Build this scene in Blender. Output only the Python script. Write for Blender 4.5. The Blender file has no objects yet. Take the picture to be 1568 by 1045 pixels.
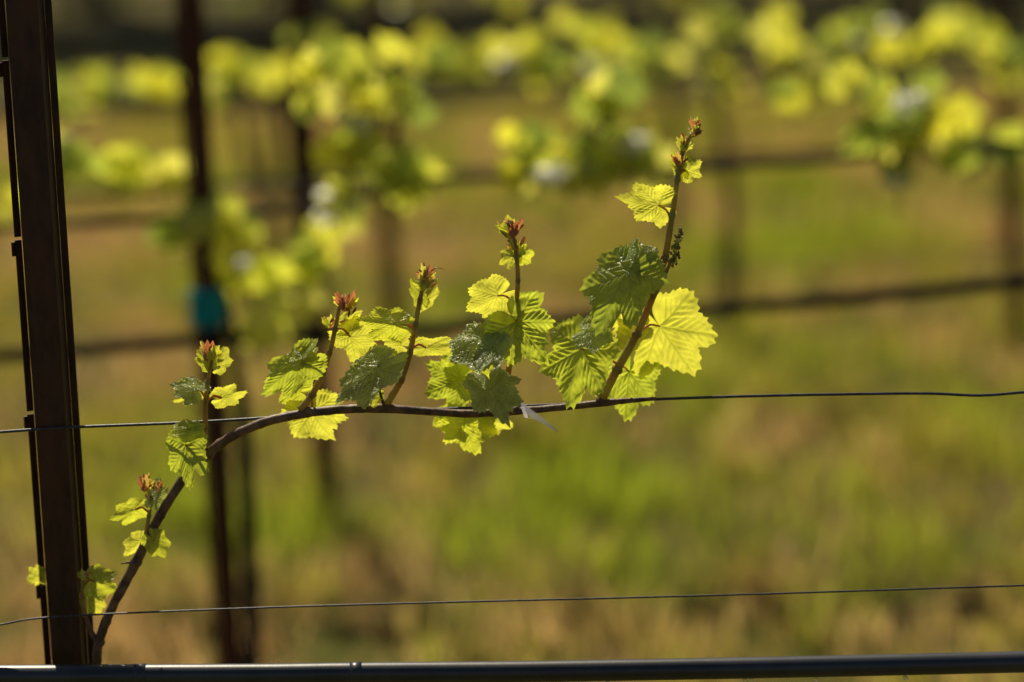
import bpy, math, random
import numpy as np
from mathutils import Vector, noise, Matrix
random.seed(7); rng=np.random.default_rng(7)
sc=bpy.context.scene
col=sc.collection
# ---------------- camera ----------------
PITCH=math.radians(12.3); ROLL=math.radians(2.1); H=2.05; CY=-3.0
F=85/36*1568
fwd=np.array([0,math.cos(PITCH),-math.sin(PITCH)])
R0=np.array([1.,0,0]); U0=np.array([0,math.sin(PITCH),math.cos(PITCH)])
RT=R0*math.cos(ROLL)-U0*math.sin(ROLL); UP=U0*math.cos(ROLL)+R0*math.sin(ROLL)
CAM=np.array([0,CY,H])
def W(px,py,Y=0.0):
    d=fwd+(px-784)/F*RT+(522.7-py)/F*UP
    return CAM+d*((Y-CY)/d[1])
cd=bpy.data.cameras.new("camera"); cam=bpy.data.objects.new("camera",cd); col.objects.link(cam)
cam.matrix_world=Matrix(((RT[0],UP[0],-fwd[0],CAM[0]),(RT[1],UP[1],-fwd[1],CAM[1]),(RT[2],UP[2],-fwd[2],CAM[2]),(0,0,0,1)))
cd.lens=85; cd.sensor_width=36; cd.clip_end=2000; cd.clip_start=0.05
cd.dof.use_dof=True; cd.dof.focus_distance=3.055; cd.dof.aperture_fstop=1.25
sc.camera=cam
# ---------------- light ----------------
EL=math.radians(50); AZ=math.radians(-18)
w=bpy.data.worlds.new("World"); sc.world=w; w.use_nodes=True
nt=w.node_tree; sky=nt.nodes.new("ShaderNodeTexSky"); sky.sky_type='NISHITA'; sky.sun_disc=False
sky.sun_elevation=EL; sky.sun_rotation=AZ
bg=nt.nodes["Background"]; nt.links.new(sky.outputs[0],bg.inputs[0]); bg.inputs[1].default_value=0.052
sd=bpy.data.lights.new("sun","SUN"); sd.energy=5; sd.angle=math.radians(0.5); sd.color=(1,.89,.68)
so=bpy.data.objects.new("sun",sd); col.objects.link(so)
sv=Vector((math.cos(EL)*math.sin(AZ),math.cos(EL)*math.cos(AZ),math.sin(EL)))
so.rotation_euler=sv.to_track_quat('Z','Y').to_euler()
sc.view_settings.view_transform='Standard'; sc.view_settings.look='None'; sc.view_settings.exposure=0
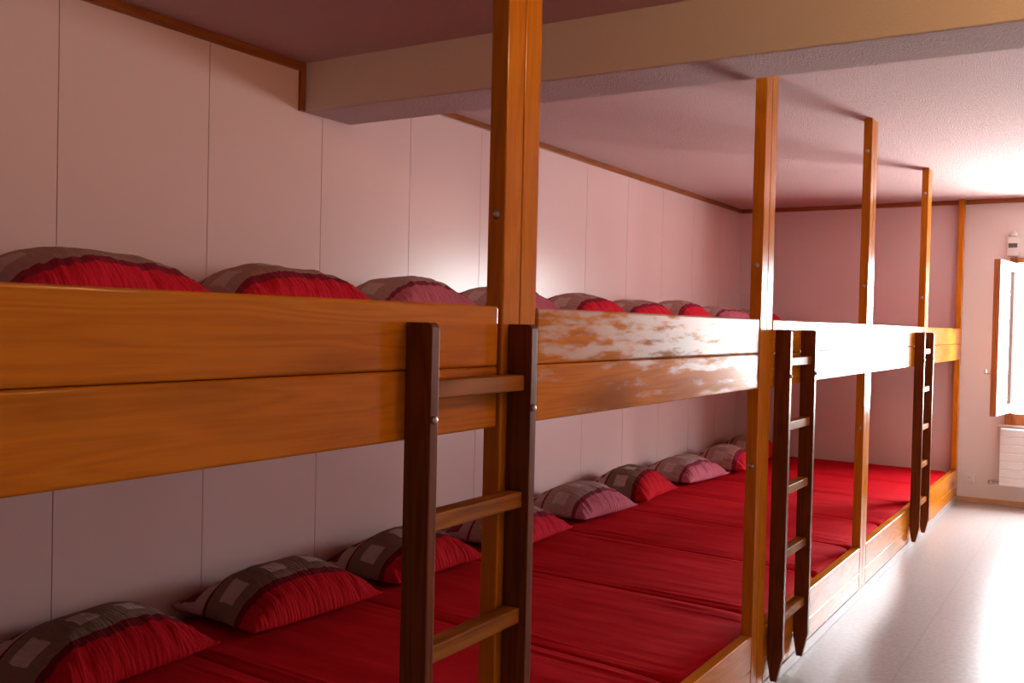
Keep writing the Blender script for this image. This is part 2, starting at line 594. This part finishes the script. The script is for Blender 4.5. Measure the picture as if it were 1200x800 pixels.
wb = thing('wall_thermostat', 'small white box with a dark display high on the end wall above the open window', 'thermostat', (2.378, EY, 2.118))
obj('housing', newbox(-.043, .043, -.05, 0, 0, .165, bev=.006), M['white_plastic'], wb)
obj('display', newbox(-.034, .034, -.0525, -.048, .068, .105, bev=.001), M['dark_plastic'], wb)
bm = bmesh.new()
dome(bm, (0, -.025, .165), (0, 0, 1), .034, .05, n=24, rings=6)
obj('cap', bm, M['white_plastic'], wb, True)

# ceiling lamp in front of the beam (just above the picture)
lp = thing('ceiling_lamp', 'round flush ceiling lamp with a warm drum diffuser in front of the beam', 'lamp', (4.05, 2.35, CZ))
def turned(profile, nn=40):
    bm = bmesh.new()
    rings = [[bm.verts.new((r * math.cos(t), r * math.sin(t), z)) for t in [k * 2 * math.pi / nn for k in range(nn)]] for r, z in profile]
    bm.faces.new(rings[0])
    for a, c in zip(rings, rings[1:]):
        for k in range(nn):
            bm.faces.new((a[k], a[(k + 1) % nn], c[(k + 1) % nn], c[k]))
    bm.faces.new(rings[-1])
    return bm
obj('rim', turned([(.19, 0), (.19, -.014), (.10, -.014)]), M['lampshade'], lp)
obj('diffuser', turned([(.15, -.013), (.15, -.095)]), M['lamp'], lp, False)
obj('bottom_plate', turned([(.05, -.094), (.20, -.094), (.205, -.10), (.20, -.106), (.05, -.106)]), M['lampshade'], lp)  # opaque plate added to keep lamp light off the floor below

# ------------------------------------------------------------------ bunk units
PX = 2.0        # front plane of the bunks
UL = 1.838      # length of one unit
PB = .072       # post width
BOLTS = (.93, 1.70, 2.43)

def make_unit(label):
    t = thing('bunk_bed', label, 'bunk bed', (PX, 0, 0), 0, 'bunk bed units along the left wall')
    for y0, y1, side in ((.001, .001 + PB, 1), (UL - .001 - PB, UL - .001, -1)):
        p = obj('post', newbox(-.045, 0, y0, y1, 0, CZ + .002, bev=.004), M['pine_z'], t)
        yb = (y0 + PB) if side > 0 else y0
        for zb in BOLTS:
            bm = bmesh.new()
            dome(bm, (-.022, yb, zb), (0, side, 0), .010, .006)
            obj('bolt', bm, M['steel'], p, True)
    return t

def boards(t, worn=False):
    mtl = M['pine_worn'] if worn else M['pine_y']
    ya, yb = .082, UL - .09
    obj('upper_guard_board', newbox(-.040, .001, ya, yb, 1.3635, 1.496, bev=.006, seg=3), mtl, t)
    obj('upper_guard_board', newbox(-.040, .001, ya, yb, 1.228, 1.3625, bev=.006, seg=3), mtl, t)
    ya, yb = .0745, UL - .0745
    obj('lower_front_board', newbox(-.045, 0, ya, yb, .1435, .277, bev=.006, seg=3), M['pine_y'], t)
    obj('lower_front_board', newbox(-.045, 0, ya, yb, .050, .1425, bev=.006, seg=3), M['pine_y'], t)
    obj('plinth', newbox(-.02, .002, 0, UL, 0, .0485, bev=.002), M['kick'], t)
    for zt, zl in ((1.34, 1.25), (.14, 0.0)):
        bm = bmesh.new()
        for k in range(14):
            y = .01 + k * (UL - .02) / 14
            box(bm, -1.99, -.046, y + .006, y + (UL - .02) / 14 - .006, zt - .022, zt)
        for x in (-1.99, -1.0, -.09):
            box(bm, x, x + .04, .0, UL, zl, zt - .0215)
        obj('slatted_base', bm, M['raw_wood'], t)
        obj('side_rail', newbox(-.0455, -.0205 if zt > 1 else -.0445, .0735, UL - .0735, zt - .09, zt), M['raw_wood'], t)

Y_UNIT = [1.908 + UL * (k - 1) for k in range(5)]
u0 = make_unit('nearest bunk bed unit, its wide orange guard boards crossing the left edge of the picture')
boards(u0)
u0.location = (PX, Y_UNIT[0], 0)
u1 = make_unit('second bunk bed unit, guard boards scuffed pale, between the two thick nearest posts')
boards(u1, worn=True)
u1.location = (PX, Y_UNIT[1], 0)
dup(u0, (PX, Y_UNIT[2], 0), label='middle bunk bed unit, glaring guard boards beside the second ladder')
dup(u0, (PX, Y_UNIT[3], 0), label='fourth bunk bed unit, its boards reaching from the third thick post to the far ladder')
u4 = dup(u0, (PX, Y_UNIT[4], 0), label='last bunk bed unit against the end wall, behind the far ladder')

for ch in [c for c in u4.children if c.name.startswith('post')][1:]:      # the last post has no bolts
    for g in list(ch.children):
        bpy.data.objects.remove(g)
rp_ = [c for c in u0.children if c.name.startswith('post')][1]
bpy.data.objects.remove(rp_.children[0])                                   # nothing low down on the nearest post

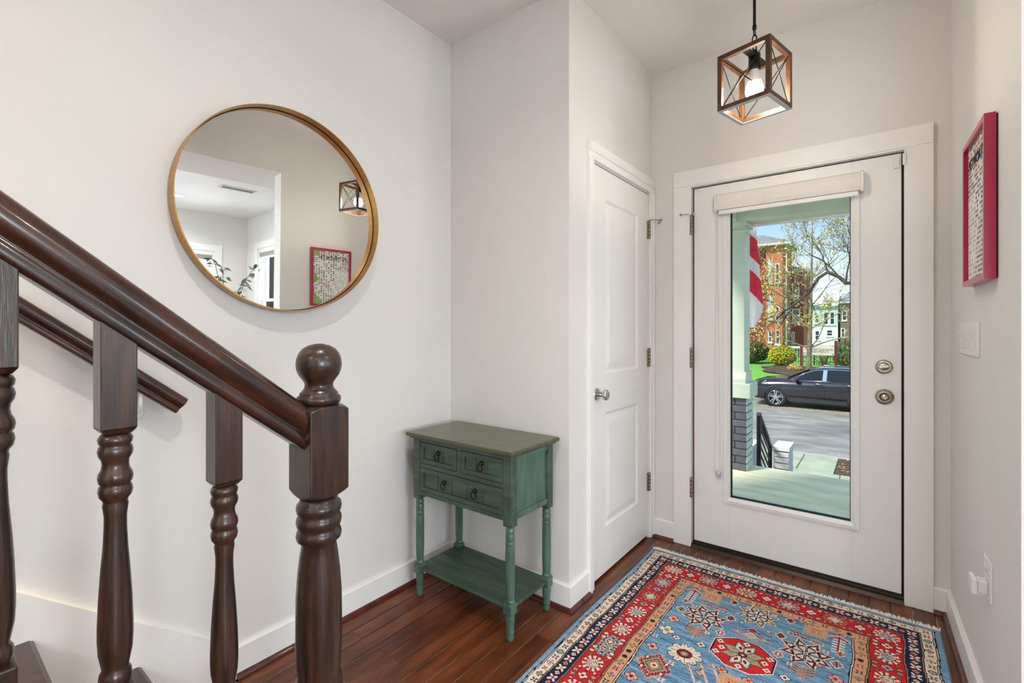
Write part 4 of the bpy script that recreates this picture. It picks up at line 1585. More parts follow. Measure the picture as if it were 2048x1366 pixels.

+--

* _Required work_
Check each line above for the word "this", and copy the lines where it appears.

* _Task solution_
Build this scene in Blender. Output only the Python script. Write for Blender 4.5. The Blender file has no objects yet. Take the picture to be 1568 by 1045 pixels.
Keep writing the Blender script for this image. This is part 2, starting at line 594. This part finishes the script. The script is for Blender 4.5. Measure the picture as if it were 1200x800 pixels.
Write part 4 of the bpy script that recreates this picture. It picks up at line 1585. More parts follow. Measure the picture as if it were 2048x1366 pixels.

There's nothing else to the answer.